Quote the records below word for word, please, from the very first line through the one that contains "e_bot=-5, dens=1.1, cluster=.5)", and nothing beyond it.

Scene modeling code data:
•••••

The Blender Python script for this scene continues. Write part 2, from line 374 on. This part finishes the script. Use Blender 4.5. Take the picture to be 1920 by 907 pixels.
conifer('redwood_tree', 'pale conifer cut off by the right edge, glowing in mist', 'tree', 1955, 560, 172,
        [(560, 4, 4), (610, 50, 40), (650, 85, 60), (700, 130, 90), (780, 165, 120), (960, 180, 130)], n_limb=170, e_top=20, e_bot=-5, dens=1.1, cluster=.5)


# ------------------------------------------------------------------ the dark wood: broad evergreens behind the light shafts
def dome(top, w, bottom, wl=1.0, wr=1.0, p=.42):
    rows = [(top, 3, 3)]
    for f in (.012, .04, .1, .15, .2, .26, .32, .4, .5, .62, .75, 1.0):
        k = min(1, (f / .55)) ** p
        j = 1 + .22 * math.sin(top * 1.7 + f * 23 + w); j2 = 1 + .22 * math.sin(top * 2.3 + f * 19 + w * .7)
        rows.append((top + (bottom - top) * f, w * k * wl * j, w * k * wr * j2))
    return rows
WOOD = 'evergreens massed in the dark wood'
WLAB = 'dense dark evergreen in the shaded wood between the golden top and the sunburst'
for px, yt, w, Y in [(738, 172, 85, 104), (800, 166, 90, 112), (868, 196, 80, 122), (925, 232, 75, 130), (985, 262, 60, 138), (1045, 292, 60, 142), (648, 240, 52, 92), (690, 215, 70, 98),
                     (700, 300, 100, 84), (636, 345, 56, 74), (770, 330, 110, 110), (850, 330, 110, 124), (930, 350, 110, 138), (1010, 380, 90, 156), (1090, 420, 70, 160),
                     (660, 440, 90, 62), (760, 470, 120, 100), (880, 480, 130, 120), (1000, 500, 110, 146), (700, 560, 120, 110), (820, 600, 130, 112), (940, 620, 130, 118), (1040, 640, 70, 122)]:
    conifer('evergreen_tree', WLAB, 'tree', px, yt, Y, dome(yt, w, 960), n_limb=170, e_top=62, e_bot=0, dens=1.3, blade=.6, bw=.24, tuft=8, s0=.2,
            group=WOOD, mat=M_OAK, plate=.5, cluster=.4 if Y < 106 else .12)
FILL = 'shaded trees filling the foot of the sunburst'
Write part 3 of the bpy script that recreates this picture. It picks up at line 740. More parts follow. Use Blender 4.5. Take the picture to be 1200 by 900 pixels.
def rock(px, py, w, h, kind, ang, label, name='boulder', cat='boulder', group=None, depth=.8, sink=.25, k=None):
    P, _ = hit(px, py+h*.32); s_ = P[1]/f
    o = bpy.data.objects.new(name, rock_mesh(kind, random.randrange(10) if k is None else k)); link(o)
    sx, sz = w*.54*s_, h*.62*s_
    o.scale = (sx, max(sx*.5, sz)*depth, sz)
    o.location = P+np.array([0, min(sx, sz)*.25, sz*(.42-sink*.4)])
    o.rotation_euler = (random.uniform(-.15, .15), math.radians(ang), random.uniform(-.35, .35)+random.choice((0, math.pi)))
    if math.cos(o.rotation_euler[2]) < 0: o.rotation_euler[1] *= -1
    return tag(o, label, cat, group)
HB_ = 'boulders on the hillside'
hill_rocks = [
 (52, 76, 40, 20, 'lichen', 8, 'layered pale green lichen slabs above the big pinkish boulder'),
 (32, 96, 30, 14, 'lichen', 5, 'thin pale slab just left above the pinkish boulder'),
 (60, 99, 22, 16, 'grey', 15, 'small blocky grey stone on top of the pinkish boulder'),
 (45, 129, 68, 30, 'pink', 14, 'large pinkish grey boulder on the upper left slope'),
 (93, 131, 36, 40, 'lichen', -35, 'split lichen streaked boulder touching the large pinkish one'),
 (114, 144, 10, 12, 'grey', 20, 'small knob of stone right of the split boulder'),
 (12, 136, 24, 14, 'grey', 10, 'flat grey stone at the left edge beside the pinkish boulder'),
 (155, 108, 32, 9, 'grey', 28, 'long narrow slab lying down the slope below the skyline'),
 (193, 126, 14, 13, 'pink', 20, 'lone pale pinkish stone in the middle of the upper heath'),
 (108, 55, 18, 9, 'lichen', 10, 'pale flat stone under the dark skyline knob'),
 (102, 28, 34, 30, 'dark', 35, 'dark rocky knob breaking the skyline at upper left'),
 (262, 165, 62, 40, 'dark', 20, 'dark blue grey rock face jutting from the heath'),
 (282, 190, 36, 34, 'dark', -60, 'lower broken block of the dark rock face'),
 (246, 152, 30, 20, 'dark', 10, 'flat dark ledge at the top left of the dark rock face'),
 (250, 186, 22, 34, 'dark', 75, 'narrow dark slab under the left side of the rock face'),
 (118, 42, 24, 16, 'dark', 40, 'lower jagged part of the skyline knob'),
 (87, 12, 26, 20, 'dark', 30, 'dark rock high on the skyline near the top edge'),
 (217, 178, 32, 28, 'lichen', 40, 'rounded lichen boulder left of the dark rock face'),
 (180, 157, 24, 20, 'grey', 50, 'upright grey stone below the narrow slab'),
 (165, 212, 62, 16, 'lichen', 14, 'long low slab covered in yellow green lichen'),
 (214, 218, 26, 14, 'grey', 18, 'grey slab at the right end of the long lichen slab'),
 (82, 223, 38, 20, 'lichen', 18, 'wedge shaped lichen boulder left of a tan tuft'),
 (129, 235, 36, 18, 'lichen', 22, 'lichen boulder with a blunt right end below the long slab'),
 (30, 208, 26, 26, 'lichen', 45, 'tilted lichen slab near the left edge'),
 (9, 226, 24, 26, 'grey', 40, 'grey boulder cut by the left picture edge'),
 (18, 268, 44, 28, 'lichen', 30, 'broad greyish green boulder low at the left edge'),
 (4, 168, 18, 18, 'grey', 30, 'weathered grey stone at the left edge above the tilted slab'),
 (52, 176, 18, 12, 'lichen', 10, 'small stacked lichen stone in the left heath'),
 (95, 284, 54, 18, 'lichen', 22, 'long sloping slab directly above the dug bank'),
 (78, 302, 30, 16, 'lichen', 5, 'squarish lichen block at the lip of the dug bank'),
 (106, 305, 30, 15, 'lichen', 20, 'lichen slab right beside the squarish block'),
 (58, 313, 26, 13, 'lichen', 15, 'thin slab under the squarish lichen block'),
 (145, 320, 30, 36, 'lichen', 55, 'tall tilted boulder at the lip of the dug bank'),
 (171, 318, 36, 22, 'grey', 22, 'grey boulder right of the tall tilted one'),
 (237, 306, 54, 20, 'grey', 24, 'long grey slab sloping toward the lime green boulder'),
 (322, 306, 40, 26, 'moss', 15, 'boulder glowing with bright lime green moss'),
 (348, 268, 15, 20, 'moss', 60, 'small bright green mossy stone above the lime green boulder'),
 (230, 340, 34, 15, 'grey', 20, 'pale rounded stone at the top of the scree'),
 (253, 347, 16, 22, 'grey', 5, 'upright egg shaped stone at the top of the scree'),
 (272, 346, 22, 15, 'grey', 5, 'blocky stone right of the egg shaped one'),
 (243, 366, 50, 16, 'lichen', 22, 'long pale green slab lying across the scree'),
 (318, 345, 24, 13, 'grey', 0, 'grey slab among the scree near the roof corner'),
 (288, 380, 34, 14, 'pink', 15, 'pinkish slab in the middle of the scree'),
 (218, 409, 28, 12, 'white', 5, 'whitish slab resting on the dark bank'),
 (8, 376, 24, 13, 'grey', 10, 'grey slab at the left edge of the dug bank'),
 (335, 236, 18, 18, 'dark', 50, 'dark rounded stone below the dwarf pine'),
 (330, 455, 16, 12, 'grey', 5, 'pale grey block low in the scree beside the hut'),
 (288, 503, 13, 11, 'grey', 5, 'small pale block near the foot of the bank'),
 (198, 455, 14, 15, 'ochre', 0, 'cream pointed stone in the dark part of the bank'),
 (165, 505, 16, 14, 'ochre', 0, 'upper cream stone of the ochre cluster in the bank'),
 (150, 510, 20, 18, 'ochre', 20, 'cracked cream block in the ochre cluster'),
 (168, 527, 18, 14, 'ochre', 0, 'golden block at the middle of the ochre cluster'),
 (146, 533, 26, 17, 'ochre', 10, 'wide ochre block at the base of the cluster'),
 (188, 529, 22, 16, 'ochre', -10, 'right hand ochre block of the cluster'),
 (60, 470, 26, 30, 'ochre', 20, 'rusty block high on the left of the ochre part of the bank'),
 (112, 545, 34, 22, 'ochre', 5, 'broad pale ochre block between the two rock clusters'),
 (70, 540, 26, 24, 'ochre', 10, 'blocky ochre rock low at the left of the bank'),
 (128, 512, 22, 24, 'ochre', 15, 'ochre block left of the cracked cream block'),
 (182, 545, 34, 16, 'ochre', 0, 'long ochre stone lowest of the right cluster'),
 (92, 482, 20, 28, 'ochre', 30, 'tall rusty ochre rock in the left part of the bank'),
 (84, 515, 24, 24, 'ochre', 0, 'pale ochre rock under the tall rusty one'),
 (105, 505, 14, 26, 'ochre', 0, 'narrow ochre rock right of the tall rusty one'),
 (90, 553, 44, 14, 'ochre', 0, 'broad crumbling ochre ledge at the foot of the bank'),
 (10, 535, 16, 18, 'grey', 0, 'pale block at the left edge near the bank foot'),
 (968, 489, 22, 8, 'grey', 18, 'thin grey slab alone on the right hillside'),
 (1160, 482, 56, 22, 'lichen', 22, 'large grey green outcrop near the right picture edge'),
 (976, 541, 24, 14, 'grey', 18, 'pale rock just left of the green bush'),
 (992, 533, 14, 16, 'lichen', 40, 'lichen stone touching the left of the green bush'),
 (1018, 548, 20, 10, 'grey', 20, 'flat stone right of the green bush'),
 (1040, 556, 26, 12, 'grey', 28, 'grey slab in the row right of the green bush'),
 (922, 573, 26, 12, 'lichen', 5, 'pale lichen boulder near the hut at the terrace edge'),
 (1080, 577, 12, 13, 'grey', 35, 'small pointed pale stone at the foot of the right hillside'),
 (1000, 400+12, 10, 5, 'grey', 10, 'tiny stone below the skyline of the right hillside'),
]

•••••

→ **FINAL RESULT**:
The Blender Python script for this scene continues. Write part 2, from line 374 on. This part finishes the script. Use Blender 4.5. Take the picture to be 1920 by 907 pixels.
conifer('redwood_tree', 'pale conifer cut off by the right edge, glowing in mist', 'tree', 1955, 560, 172,
        [(560, 4, 4), (610, 50, 40), (650, 85, 60), (700, 130, 90), (780, 165, 120), (960, 180, 130)], n_limb=170, e_top=20, e_bot=-5, dens=1.1, cluster=.5)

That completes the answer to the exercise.